Fixing an iTunes Music Store play-through track glitch

Posted:
in iPod + iTunes + AppleTV edited January 2014
I just bought the Jocelyn Pook album "Flood" via iTMS, and discovered while listening to the album that it has one "play-through" track, where the music plays without pause as this track leads into the next. The way I discovered the problem was by hearing a drop-out when playing the album in my car using my iPod.



I always knew this was a potential problem with iTunes music. When ripping my own CDs I use the "Join CD Tracks" option on play-through tracks, preferring to sacrifice direct access to some individual tracks in order to avoid glitches (drop-outs, pops, or clicks) interrupting the enjoyment of my music.

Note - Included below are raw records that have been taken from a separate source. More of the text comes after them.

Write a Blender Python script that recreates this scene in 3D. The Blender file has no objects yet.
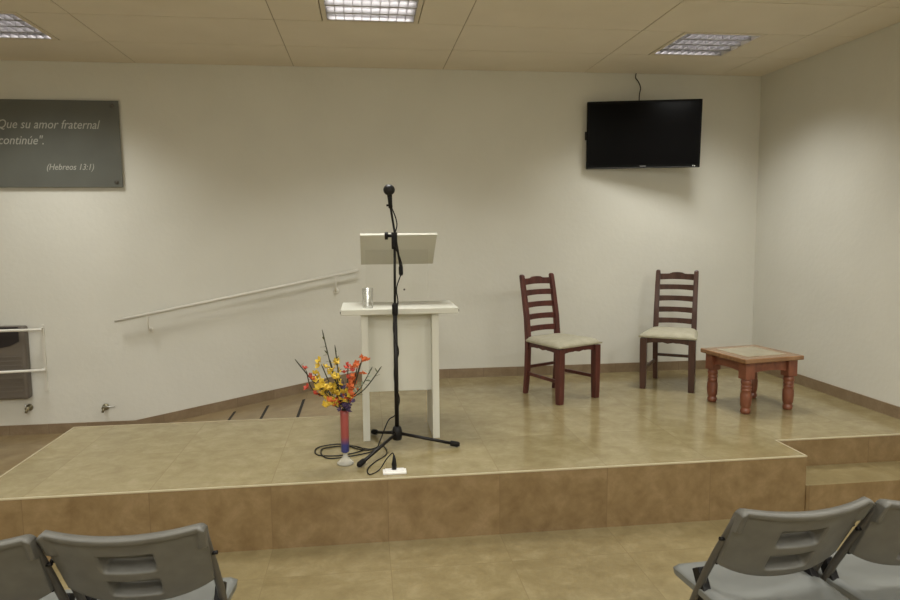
import bpy, bmesh, math, random
from mathutils import Vector, Matrix, Euler
random.seed(7)
R = math.radians
PI = math.pi
sc = bpy.context.scene
COL = sc.collection

# ------------------------------------------------------------------ camera
cam_d = bpy.data.cameras.new('camera')
cam_d.lens = 675.2 / 900 * 36.0
cam_d.sensor_width = 36.0
cam_d.clip_start = 0.05
cam = bpy.data.objects.new('camera', cam_d)
COL.objects.link(cam)
rv = Vector((0.99202535, -0.12573167, -0.0087889)).normalized()
fv = Vector((0.12421632, 0.98711801, -0.1008382)).normalized()
uv = rv.cross(fv)
rm = Matrix((rv, uv, -fv)).transposed()
cam.matrix_world = Matrix.Translation((-3.5265, -5.7573, 1.6154)) @ rm.to_4x4()
sc.camera = cam

# ------------------------------------------------------------------ world, exposure
w = bpy.data.worlds.new('world')
w.use_nodes = True
w.node_tree.nodes['Background'].inputs[0].default_value = (0, 0, 0, 1)
w.node_tree.nodes['Background'].inputs[1].default_value = 0
sc.world = w
sc.view_settings.view_transform = 'Standard'
sc.view_settings.look = 'None'
sc.view_settings.gamma = 1
sc.view_settings.use_curve_mapping = False
sc.view_settings.exposure = 0.0
sc.cycles.use_denoising = True
sc.cycles.max_bounces = 10
sc.cycles.diffuse_bounces = 6
sc.cycles.caustics_reflective = False
sc.cycles.sample_clamp_indirect = 4.0

LIGHT_POWER = (15.5, 21.0, 50.0, 50.0)   # stage wall to rear; unseen rear rows boosted to brighten the upper walls
LIGHT_COLOR = (1.0, 1.0, 0.945)
LIGHT_SPREAD = (R(122), R(122), R(180), R(180))  # rear rows widened to act as added fill

# ------------------------------------------------------------------ dimensions
ZC = 2.96      # ceiling
S = 0.342      # stage height
F = -2.345     # stage front
N = -2.06      # notch line of the stage at right
NX = -1.08     # notch x
XL = -5.47     # stage left edge
YR = -1.089    # front line of the ramp
ST = 0.171     # step height
RX0, RX1 = -5.44, -3.65   # ramp foot / head
XW, YB = -8.3, -9.6       # left wall, rear wall

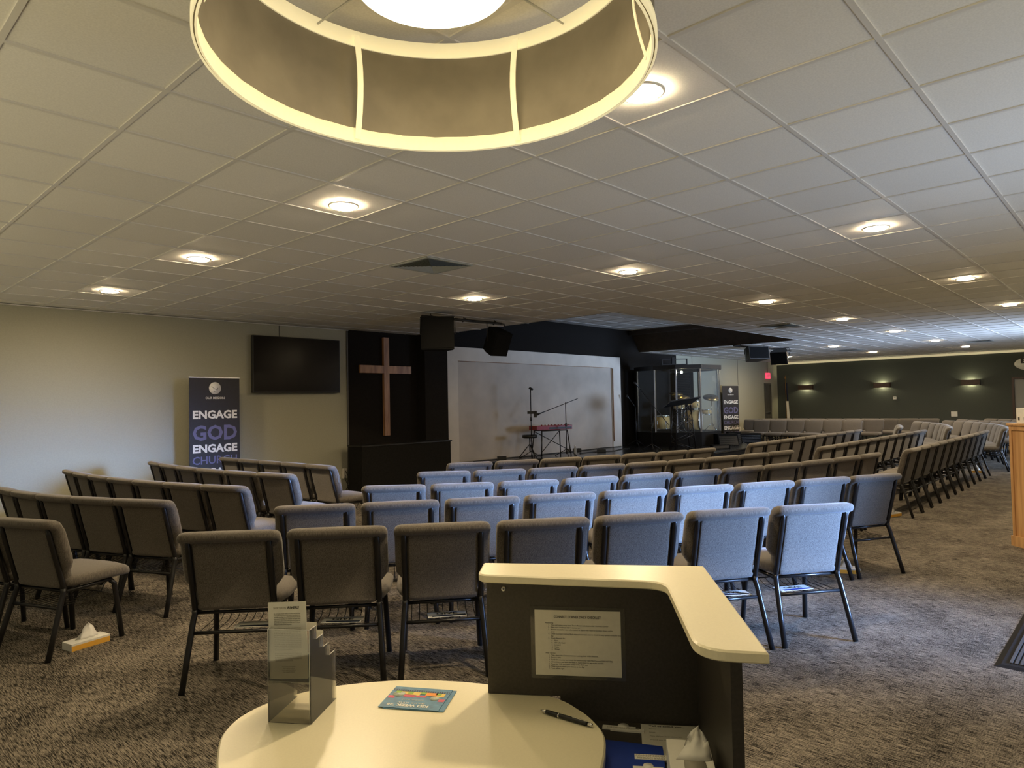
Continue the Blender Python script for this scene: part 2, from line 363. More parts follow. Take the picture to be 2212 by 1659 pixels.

When play-through tracks like these are purchased from iTMS, however, (or obtained from any other legal or illegal source of compressed music files) as separate files for each track, there's no simple way to avoid playback glitches. Listening via iTunes you'll hear these glitches. CDs burned from iTunes will glitch. Your iPod will glitch. I thought from one previous experiment that Toast could handle burning CDs like this without glitching like iTunes, but for this Jocelyn Pook album Toast didn't solve the problem either.



At least this album only had one such track. I'd hate to buy Pink Floyd's "Dark Side of the Moon" from iTMS with all the play-through glitches that would entail.



Being too fussy to just live with this problem, I took one of the sample CD-RWs that I'd burned and re-ripped the troublesome track together with its following track as a single AIFF file, using iTunes's "Join CD Track" option.



I then opened the resulting AIFF file using the sound editing software Amadeus II 3.6. I found the tiny gap in the sound between the two tracks, and on my second attempt eliminated the gap leaving only a very faint click. Next, I used the Amadeus Sound Repair facility to clean up that click.



I now had a glitch-free version of two joined tracks in AIFF format. I re-encoded this as AAC, but at 192K rather than 128K, so as to reduce generational loss from a second cycle of compression. I pasted in the album art work, copied from an original "Flood" track, filled in the appropriate tag info for the new combined track, and then set aside the two original .m4p files by changing their album title to "Flood (original, pre-edit)".



Fortunately this kind of thing isn't a problem with too many albums, but in the future, given that iTMS and other such services are going to be a big part of music distribution, I would hope that AAC standards evolve to include play-through hints that allow glitch-free playback of contiguous music tracks.